How To Hedge Natural Gas
Electric Companies Using The Short Hedge
For many retail electric companies you will find that when they are selling you an electricity rate that they actually hedge that rate by buying and hedging natural gas. Many of the power plants in Texas, for instance, have power generation plants that generate using natural gas. When electric companies buy electricity they are actually buying natural gas futures in a large part and hedging their futures contracts to protect themselves against adverse risk.
Short Hedges And Electric Rates
A common way short hedges are used is after an energy company buys an amount of natural gas futures they have an investment in that energy as inventory. They don’t actually physically have it in their own warehouse but it is in the pipes travelling from well head to well head and into the power generation plants that will be producing the electricity.

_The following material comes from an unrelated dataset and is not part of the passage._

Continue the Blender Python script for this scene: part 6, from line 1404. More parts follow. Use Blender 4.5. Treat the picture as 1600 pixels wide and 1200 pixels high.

Short hedges are one of the most common forms of commercial hedging practices. The short hedge is also known as the seller’s hedge. The energy companies are protecting the inventory value of the futures contract at the time they bought it so that when they fashion the electric rate they can guarantee it to the customer at that price for a specified amount of time regardless of change in supply levels or price fluctuations. Locking in the inventory value is necessary otherwise the price quote would go up and down all day and would not be the same quote you were originally given.
When using a short hedge a general decline in prices generates profits in the futures market, which are offset by decline in the value of the physical inventory. The opposite applies when prices rise.